In PPM only streams that are encoded show up and as of March only encoded streams that have paid arbitron show up. Few out of market streams appear, usually Portland.
 
I think you miss my question. I understand all of what you say - what i want to know is can i project a terestrial 6+ number from my own streaming numbers? I don't need Arbiton for that...
 
Jackson Dell Weaver said:
I think you miss my question. I understand all of what you say - what i want to know is can i project a terestrial 6+ number from my own streaming numbers? I don't need Arbiton for that...
Hen answered my question though. I guess that does make sense as not every market is a ppm one.
 
There is no way that I know of to project 6+ terrestrial numbers based on streaming numbers. Some stations with incredibly high streaming numbers have marginal 6+ terrestrial numbers. KEXP comes to mind, so does KING-FM.

It is apples and oranges.
 
...also requires significant analysis about the streams. Are all in-market, for example? Are IP's pooled (shared) - could be same listener, could be different ones.
 
I doubt a predictable, causal relationship can be be made. There are so many factors to consider. For example, what is the stream's bandwidth? Is the stream heavily promoted online and on the air? Is it a music-based format? What is the spot-pod load?

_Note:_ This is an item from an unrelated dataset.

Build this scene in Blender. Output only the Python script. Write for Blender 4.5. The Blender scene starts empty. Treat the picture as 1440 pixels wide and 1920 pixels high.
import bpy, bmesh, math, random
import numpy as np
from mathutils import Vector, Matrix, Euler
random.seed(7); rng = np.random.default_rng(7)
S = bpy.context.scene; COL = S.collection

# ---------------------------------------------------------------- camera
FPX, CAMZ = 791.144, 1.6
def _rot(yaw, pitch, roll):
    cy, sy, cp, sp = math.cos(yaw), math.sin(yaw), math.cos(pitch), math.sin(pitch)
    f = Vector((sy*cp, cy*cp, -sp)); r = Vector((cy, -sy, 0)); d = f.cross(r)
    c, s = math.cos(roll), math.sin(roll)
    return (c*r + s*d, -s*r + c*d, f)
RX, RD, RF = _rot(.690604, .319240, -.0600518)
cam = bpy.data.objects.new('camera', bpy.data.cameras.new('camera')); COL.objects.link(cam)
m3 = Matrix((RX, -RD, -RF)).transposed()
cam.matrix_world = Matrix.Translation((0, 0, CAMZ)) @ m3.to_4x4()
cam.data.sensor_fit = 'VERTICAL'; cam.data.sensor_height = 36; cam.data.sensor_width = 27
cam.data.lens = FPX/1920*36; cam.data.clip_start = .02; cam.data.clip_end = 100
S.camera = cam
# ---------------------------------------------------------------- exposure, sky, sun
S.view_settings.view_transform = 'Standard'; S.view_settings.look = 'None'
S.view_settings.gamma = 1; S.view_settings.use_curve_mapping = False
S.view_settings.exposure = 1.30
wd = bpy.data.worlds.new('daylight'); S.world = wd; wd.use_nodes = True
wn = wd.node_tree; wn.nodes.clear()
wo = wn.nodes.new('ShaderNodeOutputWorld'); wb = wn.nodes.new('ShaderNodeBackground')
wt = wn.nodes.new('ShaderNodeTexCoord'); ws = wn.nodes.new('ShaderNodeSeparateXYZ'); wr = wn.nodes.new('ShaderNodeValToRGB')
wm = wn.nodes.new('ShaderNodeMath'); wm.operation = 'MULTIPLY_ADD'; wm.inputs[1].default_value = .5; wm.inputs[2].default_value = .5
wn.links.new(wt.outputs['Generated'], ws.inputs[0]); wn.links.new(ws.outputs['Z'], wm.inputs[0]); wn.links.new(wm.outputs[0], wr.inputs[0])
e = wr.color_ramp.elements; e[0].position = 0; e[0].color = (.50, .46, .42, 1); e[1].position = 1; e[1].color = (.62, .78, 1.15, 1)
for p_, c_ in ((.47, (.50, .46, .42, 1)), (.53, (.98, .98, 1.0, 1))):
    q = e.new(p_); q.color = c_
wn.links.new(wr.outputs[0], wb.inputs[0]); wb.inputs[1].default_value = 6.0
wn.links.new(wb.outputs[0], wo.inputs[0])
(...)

I will bet stations such as KNHC and KEXP have huge tune ins globally.
 
As somebody who deals only with the streaming side I am not sure you could ever make a rational comparison as our numbers come in from all over the globe rather than one market. We marketed and advertised ourselves to an audience in the states yet our largest listening audience comes to us from Europe so I have all but quit spending money on promotion locally in the states.

It makes it quite hard to appeal to advertisers and make that sale unless you have somebody on the ground locally to make those business connections which presents a whole different set of problems, yet we have managed to survive when most everyone wrote us off.